Part of the cultural fesitivities also involved Scottish dancing, which in turn required partnering a Japanese boy whose head was on level with my (sweaty) breasts. As luck (terrible fate?) would have it, he was one of only four students from the high school at which I will be a fixture as of Tuesday present at the Odori cultural day. His name was Yudai, and he works at the school paper: `I will interview you. You will be front page`. He was sweet and spoke excellent English and refrained from rolling his eyes as I proved myself utterly unable to keep time with the simplest Scottish jig. Let me tell you, being twirled around a gym by a slight boy who could fit neatly under your armpit is guaranteed to bring home all insecurities about lack of balance/coordination/tiny dainty ankles. Lucky, then, that he shamelessly worshipped me. He promised to find me on Tuesday and look after me.
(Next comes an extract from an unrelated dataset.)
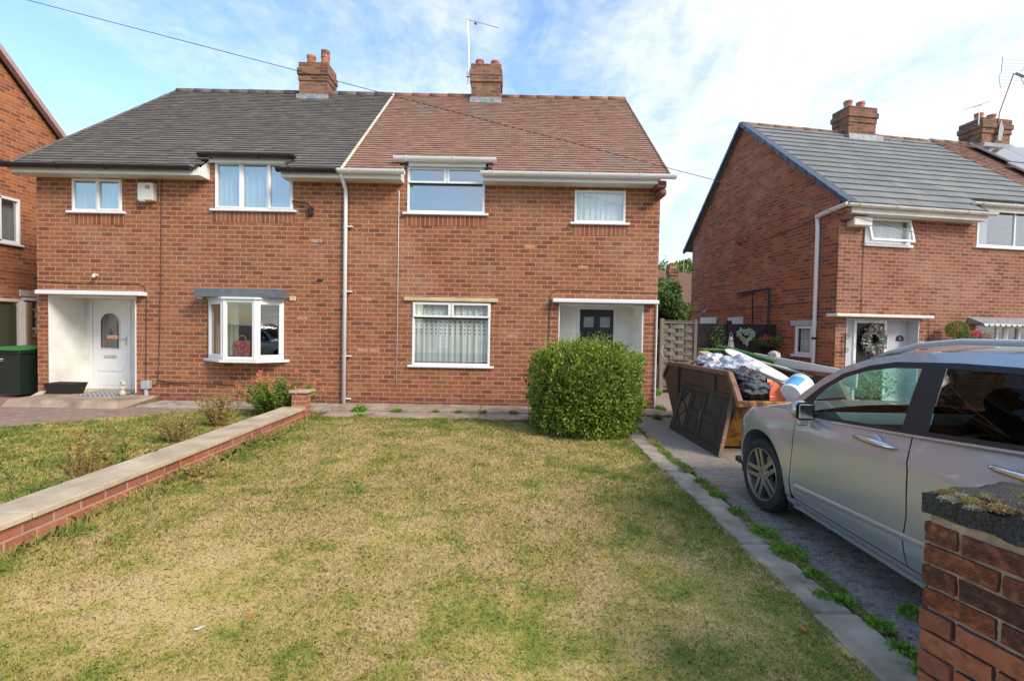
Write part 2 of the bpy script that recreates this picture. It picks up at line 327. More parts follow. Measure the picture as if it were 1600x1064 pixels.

When I expressed concern that he would not be able to find me he refrained from saying `Don`t be ridiculous, you are eight feet tall and wider than doorways` but said `Is ok. Your hair is so vivid (actually, `bibid`, but the point was conveyed). If Yudai is a true representation of Kaisei High School students then this year should be a dream.
Anyway, must go now. There is Facebooking to be done. New photos will be posted today. I also must muster my creative skills and create some sort of poster replete with sheep and kiwifruit and All Blacks and photos of family and friends in order to convey to these students some aspects of my life. Because sheep were so integral to my happiness in NZ. To those friends who will be thus represented alongside flightless birds - apologies. The key dilemma is whether to include the beautiful explicit photo of Lady Gaga`s ass therein. This vision does afterall occupy far more of my thought processes than pavlova. To be honest or to be culturally correct? Stand by.